The clean-up effort may also reflect Sony’s ambitions for this amusing, energetic comedy. Though the remake stays true to the spirit of the original, it’s also been resurrected for full franchising potential, complete with product placement, toy-friendly weapons, and a post-credits sequel tease (though it should be noted that the many during-credits scenes are delightful). The slickness affords Feig some compelling visuals in the form of more flexible ghostbusting action, courtesy of those new particle-accelerating weapons and neat ghost designs. (A group of ghosts following a certain New York holiday tradition is especially cool-looking.) The 3D version of the movie has fun throwing slime and proton-pack blasts out of the frame, complete with a shifting aspect ratio to mask the image and emphasize the extra-dimensional fakery.

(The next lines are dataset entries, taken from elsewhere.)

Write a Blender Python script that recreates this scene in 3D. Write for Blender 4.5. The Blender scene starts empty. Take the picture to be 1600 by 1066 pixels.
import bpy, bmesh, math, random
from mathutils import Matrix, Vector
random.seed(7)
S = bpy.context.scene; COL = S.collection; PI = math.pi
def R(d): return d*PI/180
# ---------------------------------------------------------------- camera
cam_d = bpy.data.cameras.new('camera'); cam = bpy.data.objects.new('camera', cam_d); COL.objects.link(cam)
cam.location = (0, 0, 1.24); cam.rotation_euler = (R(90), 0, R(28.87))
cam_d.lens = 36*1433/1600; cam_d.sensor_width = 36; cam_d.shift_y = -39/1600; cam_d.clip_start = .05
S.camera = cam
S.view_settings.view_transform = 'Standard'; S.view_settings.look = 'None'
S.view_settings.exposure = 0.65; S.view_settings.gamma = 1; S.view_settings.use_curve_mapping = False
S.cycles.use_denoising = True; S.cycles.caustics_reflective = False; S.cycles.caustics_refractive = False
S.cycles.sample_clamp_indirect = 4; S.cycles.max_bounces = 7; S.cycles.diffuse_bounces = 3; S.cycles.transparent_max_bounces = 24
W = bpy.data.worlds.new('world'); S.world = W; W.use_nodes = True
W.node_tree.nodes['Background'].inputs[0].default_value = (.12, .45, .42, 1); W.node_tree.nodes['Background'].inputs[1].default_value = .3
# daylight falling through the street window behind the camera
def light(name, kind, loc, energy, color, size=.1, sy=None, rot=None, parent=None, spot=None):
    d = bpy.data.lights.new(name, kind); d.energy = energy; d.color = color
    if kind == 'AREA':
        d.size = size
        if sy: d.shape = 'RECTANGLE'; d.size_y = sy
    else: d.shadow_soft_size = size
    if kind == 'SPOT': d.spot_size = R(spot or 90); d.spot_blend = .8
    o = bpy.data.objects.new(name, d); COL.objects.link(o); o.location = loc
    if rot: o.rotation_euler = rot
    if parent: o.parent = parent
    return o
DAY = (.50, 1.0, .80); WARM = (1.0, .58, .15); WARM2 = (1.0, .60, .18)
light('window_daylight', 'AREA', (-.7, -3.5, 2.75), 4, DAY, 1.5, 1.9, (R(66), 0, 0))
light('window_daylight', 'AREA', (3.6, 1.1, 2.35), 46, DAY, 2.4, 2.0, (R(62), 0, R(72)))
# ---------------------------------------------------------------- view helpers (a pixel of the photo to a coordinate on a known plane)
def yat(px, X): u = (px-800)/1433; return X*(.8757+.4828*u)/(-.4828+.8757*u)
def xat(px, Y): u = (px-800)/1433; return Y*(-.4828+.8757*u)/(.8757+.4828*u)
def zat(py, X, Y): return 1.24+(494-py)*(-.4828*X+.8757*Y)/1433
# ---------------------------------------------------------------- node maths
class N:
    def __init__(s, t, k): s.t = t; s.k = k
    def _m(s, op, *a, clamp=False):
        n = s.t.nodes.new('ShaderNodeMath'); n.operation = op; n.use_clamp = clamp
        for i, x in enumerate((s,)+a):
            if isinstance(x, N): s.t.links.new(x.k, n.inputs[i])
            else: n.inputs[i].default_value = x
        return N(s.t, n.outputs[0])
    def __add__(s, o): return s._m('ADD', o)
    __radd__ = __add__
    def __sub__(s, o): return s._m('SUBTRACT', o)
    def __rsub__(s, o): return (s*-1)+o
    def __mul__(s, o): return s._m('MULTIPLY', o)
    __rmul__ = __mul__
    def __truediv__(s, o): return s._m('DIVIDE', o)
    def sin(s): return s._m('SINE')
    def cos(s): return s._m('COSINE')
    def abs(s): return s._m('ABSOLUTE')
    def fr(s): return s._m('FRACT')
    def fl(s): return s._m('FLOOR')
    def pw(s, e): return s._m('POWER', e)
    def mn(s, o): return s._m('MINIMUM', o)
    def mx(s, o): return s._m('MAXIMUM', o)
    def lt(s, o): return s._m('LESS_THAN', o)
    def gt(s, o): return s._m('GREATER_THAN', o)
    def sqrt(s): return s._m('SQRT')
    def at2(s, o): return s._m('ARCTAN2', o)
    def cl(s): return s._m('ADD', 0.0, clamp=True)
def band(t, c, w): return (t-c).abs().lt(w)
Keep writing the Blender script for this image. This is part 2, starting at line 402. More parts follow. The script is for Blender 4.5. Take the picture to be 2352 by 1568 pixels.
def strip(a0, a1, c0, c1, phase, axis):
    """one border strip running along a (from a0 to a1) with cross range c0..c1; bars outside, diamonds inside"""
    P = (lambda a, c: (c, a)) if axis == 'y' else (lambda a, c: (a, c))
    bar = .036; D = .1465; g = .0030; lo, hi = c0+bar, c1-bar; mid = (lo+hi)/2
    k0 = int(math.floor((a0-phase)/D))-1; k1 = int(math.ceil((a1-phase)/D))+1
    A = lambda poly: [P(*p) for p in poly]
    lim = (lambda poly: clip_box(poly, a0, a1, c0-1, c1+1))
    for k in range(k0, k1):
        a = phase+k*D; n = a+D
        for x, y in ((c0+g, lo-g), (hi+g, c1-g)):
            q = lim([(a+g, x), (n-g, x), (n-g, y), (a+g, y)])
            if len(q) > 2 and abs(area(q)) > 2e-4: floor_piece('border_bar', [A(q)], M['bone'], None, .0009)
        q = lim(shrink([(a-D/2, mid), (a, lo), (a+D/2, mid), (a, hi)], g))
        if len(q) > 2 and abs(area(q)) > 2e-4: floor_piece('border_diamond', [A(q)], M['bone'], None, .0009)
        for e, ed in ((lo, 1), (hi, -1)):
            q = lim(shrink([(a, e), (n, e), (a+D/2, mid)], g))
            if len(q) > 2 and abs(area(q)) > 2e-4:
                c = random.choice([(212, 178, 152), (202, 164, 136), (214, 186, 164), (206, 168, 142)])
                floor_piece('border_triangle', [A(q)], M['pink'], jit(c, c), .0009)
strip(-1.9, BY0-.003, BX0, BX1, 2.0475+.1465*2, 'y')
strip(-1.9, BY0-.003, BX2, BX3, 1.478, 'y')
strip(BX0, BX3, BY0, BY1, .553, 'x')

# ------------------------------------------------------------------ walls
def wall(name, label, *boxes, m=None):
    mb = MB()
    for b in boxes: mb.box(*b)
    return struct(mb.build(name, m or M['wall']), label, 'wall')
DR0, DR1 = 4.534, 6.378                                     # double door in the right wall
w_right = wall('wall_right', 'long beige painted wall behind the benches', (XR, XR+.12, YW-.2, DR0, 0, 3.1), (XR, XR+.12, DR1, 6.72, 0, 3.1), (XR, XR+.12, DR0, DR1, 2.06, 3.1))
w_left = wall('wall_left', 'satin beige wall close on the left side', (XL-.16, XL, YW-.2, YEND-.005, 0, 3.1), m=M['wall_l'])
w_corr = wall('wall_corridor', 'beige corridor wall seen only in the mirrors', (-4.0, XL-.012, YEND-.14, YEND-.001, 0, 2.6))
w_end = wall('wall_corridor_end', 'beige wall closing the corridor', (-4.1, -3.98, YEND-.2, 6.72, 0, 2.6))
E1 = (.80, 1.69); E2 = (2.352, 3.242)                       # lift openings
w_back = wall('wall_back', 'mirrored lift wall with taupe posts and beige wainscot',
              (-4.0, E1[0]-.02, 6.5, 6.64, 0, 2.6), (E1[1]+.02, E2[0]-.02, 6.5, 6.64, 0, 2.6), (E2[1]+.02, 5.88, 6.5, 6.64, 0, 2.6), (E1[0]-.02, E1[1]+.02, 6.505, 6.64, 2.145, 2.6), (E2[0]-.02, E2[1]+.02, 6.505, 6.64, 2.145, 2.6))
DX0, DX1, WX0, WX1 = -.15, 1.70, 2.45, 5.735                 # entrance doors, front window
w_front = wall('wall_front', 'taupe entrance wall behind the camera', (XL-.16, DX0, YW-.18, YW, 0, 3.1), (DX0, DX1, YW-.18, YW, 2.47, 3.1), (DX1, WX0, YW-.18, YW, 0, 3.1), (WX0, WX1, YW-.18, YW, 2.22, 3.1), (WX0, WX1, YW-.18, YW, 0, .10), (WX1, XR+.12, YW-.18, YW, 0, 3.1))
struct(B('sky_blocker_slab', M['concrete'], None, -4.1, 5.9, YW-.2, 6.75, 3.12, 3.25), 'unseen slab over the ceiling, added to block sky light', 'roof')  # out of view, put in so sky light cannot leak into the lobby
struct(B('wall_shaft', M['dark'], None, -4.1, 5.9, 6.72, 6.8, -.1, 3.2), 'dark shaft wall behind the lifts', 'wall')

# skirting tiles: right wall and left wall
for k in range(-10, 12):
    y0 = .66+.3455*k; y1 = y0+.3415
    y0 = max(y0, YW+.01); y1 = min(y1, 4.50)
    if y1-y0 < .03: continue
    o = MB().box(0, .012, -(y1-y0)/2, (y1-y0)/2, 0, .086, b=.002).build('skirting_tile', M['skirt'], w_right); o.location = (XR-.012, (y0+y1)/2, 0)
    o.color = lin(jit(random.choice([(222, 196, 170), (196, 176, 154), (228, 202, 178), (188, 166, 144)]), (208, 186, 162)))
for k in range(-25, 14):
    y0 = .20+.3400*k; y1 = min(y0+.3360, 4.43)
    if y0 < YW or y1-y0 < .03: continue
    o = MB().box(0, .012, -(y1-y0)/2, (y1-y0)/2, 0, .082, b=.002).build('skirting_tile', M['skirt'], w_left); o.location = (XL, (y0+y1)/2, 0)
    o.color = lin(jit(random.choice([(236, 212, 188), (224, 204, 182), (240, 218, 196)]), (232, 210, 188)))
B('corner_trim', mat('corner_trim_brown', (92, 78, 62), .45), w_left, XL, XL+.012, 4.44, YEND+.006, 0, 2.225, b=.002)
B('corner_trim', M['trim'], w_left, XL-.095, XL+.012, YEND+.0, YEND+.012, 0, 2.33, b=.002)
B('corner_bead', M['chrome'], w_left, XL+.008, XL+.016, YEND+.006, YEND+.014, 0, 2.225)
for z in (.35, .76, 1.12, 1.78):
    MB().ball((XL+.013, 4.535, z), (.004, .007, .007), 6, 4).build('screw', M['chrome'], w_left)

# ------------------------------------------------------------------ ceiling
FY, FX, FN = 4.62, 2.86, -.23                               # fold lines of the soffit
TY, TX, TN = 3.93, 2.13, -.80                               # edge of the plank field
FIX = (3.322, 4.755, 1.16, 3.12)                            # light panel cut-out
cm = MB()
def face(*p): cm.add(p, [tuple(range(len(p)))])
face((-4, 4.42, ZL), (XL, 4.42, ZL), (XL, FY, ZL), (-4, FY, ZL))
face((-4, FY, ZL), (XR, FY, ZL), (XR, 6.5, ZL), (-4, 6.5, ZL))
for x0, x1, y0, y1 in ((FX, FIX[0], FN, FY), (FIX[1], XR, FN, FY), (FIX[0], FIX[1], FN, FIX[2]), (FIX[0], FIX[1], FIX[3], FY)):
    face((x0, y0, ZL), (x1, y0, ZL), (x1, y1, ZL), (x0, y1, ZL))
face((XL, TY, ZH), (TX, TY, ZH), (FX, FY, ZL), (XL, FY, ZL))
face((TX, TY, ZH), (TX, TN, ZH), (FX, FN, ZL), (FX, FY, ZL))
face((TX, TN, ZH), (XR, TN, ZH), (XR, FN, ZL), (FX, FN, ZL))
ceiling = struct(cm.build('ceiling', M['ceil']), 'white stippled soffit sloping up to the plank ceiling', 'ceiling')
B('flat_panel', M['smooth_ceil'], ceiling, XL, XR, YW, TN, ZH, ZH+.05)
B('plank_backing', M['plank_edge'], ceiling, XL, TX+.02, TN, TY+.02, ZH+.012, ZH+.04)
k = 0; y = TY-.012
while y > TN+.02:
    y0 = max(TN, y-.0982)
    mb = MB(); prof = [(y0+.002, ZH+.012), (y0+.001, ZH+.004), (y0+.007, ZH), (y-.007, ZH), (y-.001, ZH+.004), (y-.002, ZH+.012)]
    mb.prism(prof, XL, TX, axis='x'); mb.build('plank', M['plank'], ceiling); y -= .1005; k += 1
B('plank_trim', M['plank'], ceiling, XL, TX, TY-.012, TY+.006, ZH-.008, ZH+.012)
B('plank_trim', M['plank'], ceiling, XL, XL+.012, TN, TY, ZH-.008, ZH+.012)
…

It’s the most visually engaging film Feig has made, but he’s not enough of a comic anarchist to let his actor-friendly, improv-heavy sensibility run wild in the world of crazy special effects. (Reitman, for that matter, wasn’t always a dependable source of comic anarchy, either; that’s where Murray and Harold Ramis came in, with the wild card of Aykroyd’s demented conviction.) As enjoyable as this movie is, sometimes it feels like it’s holding back; no one’s id runs wild. But the limitations of Ghostbusters make Wiig, McCarthy, McKinnon, and Jones even more valuable. They make a big franchise-starter warmer and more endearing than it needs to be.